**Exercise description**
Below are the records. List every line holding the word "part".

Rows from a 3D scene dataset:
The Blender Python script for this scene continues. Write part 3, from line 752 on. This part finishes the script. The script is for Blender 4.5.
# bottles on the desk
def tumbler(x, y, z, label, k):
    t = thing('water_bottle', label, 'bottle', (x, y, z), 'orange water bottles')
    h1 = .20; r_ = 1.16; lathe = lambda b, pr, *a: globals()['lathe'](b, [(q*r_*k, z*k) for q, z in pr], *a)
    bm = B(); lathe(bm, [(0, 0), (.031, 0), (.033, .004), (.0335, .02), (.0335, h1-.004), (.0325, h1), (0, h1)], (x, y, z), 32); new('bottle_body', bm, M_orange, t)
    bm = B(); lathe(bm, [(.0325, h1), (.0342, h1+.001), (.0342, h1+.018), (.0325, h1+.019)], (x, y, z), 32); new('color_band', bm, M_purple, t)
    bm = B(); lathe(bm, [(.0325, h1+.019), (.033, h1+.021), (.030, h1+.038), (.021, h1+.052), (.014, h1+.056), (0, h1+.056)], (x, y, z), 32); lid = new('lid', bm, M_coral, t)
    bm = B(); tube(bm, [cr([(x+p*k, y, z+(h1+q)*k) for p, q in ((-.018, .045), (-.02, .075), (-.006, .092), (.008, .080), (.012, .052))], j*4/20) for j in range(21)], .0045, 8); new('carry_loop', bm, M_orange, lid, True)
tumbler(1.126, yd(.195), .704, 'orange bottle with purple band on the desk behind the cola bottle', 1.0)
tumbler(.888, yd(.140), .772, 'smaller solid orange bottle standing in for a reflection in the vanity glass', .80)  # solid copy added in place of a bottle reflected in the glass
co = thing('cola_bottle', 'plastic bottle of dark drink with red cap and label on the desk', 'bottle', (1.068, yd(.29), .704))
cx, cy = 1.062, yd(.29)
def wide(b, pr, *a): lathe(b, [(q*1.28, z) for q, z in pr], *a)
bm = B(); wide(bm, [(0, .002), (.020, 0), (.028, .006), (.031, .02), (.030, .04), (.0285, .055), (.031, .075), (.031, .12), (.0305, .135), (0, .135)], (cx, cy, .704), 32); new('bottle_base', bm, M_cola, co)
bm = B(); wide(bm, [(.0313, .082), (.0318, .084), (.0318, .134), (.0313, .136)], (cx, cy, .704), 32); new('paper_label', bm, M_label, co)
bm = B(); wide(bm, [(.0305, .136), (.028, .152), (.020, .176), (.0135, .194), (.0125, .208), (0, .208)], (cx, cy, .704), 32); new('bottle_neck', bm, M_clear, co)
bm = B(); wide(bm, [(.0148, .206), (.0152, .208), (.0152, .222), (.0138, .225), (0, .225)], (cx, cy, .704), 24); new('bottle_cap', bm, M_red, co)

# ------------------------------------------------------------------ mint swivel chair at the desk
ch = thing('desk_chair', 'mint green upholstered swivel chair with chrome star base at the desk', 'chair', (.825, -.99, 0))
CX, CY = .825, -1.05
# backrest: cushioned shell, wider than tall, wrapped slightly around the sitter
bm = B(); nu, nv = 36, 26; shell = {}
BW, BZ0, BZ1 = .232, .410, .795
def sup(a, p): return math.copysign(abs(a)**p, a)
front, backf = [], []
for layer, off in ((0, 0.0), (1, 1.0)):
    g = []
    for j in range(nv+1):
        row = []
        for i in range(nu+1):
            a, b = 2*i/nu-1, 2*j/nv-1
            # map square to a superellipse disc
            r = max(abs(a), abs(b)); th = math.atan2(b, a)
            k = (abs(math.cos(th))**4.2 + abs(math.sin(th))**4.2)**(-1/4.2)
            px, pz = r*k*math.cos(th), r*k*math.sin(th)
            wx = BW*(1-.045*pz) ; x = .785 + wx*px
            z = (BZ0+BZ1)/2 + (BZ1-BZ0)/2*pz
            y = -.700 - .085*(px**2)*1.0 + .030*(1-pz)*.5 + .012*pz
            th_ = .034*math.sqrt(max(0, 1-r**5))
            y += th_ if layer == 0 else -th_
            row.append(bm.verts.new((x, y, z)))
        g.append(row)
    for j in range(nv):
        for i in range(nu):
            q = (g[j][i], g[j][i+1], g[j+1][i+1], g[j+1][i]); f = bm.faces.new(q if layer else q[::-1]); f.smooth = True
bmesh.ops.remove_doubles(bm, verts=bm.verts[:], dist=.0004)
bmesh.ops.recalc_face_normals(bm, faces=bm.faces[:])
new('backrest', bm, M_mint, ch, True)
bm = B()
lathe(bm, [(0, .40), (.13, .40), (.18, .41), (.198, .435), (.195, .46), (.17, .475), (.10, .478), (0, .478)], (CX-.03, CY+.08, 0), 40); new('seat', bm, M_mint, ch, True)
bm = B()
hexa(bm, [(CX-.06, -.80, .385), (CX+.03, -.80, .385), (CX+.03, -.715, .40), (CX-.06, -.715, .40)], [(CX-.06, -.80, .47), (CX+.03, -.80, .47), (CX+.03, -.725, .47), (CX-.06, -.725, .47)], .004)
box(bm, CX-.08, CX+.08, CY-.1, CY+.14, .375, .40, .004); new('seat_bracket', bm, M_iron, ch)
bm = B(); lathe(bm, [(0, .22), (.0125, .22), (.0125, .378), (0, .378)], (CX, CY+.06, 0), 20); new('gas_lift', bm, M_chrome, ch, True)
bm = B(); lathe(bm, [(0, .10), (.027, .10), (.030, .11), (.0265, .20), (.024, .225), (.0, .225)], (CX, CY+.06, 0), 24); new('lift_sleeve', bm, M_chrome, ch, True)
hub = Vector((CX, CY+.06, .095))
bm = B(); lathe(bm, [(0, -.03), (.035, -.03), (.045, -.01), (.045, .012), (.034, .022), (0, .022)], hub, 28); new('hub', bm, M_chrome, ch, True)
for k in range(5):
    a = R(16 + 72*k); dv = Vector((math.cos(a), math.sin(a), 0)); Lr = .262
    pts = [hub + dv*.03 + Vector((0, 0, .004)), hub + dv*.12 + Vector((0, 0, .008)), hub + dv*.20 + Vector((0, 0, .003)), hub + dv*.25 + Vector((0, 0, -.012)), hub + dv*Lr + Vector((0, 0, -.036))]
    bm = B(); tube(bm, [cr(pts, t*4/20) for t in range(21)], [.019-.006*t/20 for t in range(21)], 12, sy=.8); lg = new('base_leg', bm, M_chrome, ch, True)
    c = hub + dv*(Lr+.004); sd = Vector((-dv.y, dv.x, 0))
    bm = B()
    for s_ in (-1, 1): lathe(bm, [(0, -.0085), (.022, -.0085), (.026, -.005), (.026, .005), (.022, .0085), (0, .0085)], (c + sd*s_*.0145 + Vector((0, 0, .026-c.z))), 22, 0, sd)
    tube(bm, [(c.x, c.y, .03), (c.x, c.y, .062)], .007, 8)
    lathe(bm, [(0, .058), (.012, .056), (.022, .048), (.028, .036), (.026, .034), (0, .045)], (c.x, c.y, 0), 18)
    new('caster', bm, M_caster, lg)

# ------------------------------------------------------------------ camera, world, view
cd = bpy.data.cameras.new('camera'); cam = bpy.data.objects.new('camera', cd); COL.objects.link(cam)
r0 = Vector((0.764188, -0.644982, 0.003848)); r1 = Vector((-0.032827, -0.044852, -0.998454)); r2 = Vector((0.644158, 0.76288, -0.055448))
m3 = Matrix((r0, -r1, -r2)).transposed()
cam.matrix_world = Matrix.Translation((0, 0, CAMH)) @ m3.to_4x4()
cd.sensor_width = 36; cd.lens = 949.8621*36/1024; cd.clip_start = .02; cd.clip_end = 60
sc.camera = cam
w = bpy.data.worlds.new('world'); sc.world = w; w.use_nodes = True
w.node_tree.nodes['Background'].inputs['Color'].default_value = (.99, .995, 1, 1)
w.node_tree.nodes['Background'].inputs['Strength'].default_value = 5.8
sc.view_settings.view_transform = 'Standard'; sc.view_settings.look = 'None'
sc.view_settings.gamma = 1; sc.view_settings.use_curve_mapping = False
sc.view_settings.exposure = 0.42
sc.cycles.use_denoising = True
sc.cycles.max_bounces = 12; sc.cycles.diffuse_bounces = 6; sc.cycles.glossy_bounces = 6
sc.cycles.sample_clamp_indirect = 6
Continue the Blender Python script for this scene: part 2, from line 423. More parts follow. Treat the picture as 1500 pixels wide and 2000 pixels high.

**Exercise response**
The Blender Python script for this scene continues. Write part 3, from line 752 on. This part finishes the script. The script is for Blender 4.5.
Continue the Blender Python script for this scene: part 2, from line 423. More parts follow. Treat the picture as 1500 pixels wide and 2000 pixels high.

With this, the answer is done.